Rund zwei Milliarden Pakete im Wert von unter 150 Euro seien durch Amazon & Co. 2023 in die Europäische Union importiert worden. 92 Prozent aller gezogenen Stichproben stufte der Zoll als „nicht verkehrstüchtig“ ein, sagt Tromp. „Die schiere Masse an Bestellungen macht es unmöglich, eine Kontrolle durchzusetzen.“ Die EU sei damit „überfordert“, was nicht nur die Verbraucher und Verbraucherinnen, sondern auch den fairen Wettbewerb gefährde.
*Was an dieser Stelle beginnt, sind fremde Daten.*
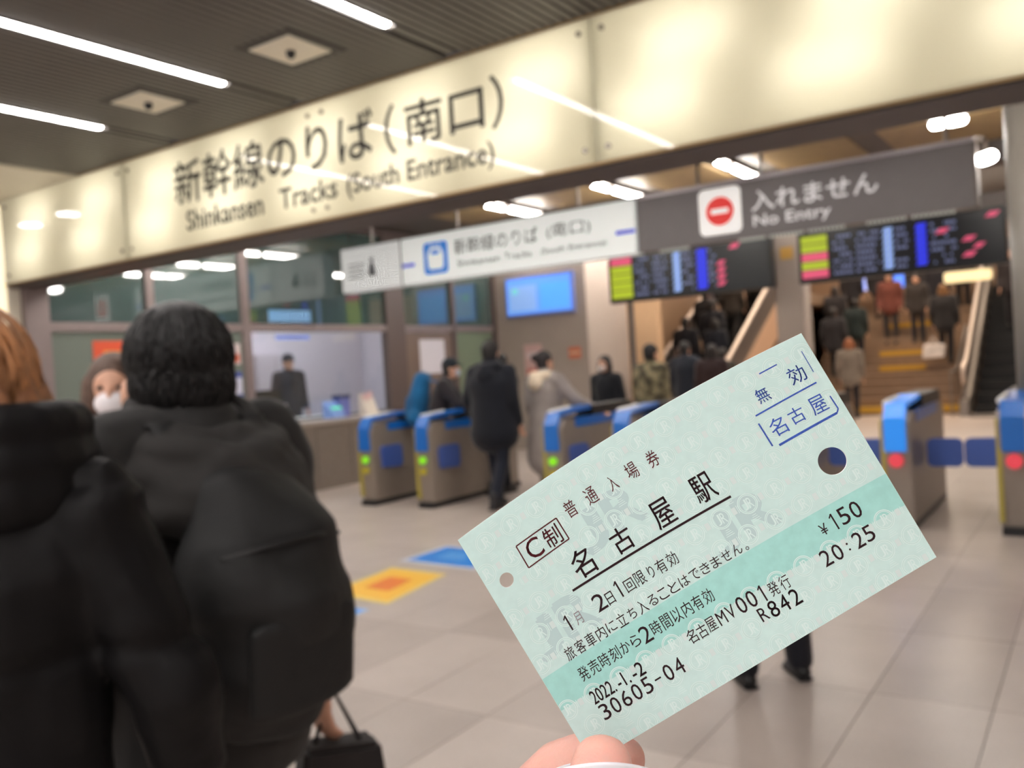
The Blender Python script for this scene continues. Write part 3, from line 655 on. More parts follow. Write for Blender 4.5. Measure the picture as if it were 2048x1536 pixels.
MB().tube([(0, 0, 0.85), (0, 0.9, 0.86), (0, 2.7, 1.76)], 0.028, 8).build('rail', M_STEEL, t, True)
t = empty('advert_screen', (-6.0, 28.2, 2.76)); tag(t, 'bright blue advertising screen at the top of the stairs', 'screen')
MB().box(0, 1.2, 0, 0.12, 0.05, 1.0).build('case', M_BLACK, t); MB().box(0.03, 1.17, -0.008, 0, 0.08, 0.97).build('panel', mat('advert_blue', (78, 132, 250), 0.4, emit=1.0), t); MB().box(0.05, 0.45, -0.012, -0.007, 0.1, 0.9).build('pale_area', mat('advert_pale', (170, 184, 250), 0.4, emit=0.95), t); MB().box(0.3, 0.9, 0.0, 0.12, 0, 0.06).build('stand', M_BLACK, t)
t = empty('lit_sign', (-1.86, 16.6, 2.52)); tag(t, 'small cream lit sign hanging under the right departure board', 'sign')
MB().box(-0.36, 0.36, 0, 0.1, -0.09, 0.09).build('box', mat('cream_lit', (244, 226, 176), 0.4, emit=0.7), t, bevel=0.02); MB().tube([(-0.25, 0.05, 0.08), (-0.25, 0.05, 2.98)], 0.012, 6).tube([(0.25, 0.05, 0.08), (0.25, 0.05, 2.98)], 0.012, 6).build('hanger_rod', M_STEELD, t)
# bright goods kiosk bits at the top of the stairs
for k, (x, y, z, rgb, lab) in enumerate([(-5.3, 26.0, 4.0, (255, 214, 150), 'warm shop lamp at the stair top beside the blue screen'), (-3.2, 27.0, 4.1, (190, 214, 255), 'cool shop lamp over the middle of the stair top'), (-2.8, 26.0, 3.9, (255, 236, 214), 'white shop lamp over the right of the stair top'), (-5.7, 22.5, 3.75, (255, 200, 130), 'amber lamp above the left escalator'), (-5.85, 22.2, 3.35, (190, 196, 255), 'bluish lamp above the left escalator'), (-7.7, 17.0, 3.2, (206, 226, 216), 'dim greenish lamp left of the escalator')]):
    t = empty('shop_lamp', (x, y, z)); tag(t, lab, 'lamp')
    MB().ell((0, 0, 0), (0.11, 0.11, 0.09)).build('globe', mat('shop_lamp_%d' % k, rgb, 0.4, emit=2.5), t, True); MB().tube([(0, 0, 0.08), (0, 0, 5.5-z)], 0.012, 6).build('cord', M_BLACK, t)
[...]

Dass es keinerlei Abkommen mit den USA oder China zur Produktsicherheit gebe und dass die Staaten zwar formal einen Wirtschaftsakteur in der EU benannt haben, gegen diesen aber kaum Bußgelder oder Strafen durchgesetzt werden könnten, sei ein Problem. „Wir erwarten hier mehr Substanz von Staat und Behörden“, fordert der Geschäftsführer des Deutschen Handelsverbands (HDE). „Im Zweifel muss die EU zur Ultima Ratio greifen und Unternehmen, die sich nicht an geltendes Recht halten, ausschließen.“
Lisa Klein bestellte das Spielzeug mit den Karotten schließlich über eine deutsche Firma, die eine offizielle Webseite hat und einen deutschen Firmensitz. Sie sagt: „Sicher ist sicher.“ *Die Amazon-Kundin möchte anonym bleiben. Ihr Name liegt der Redaktion vor.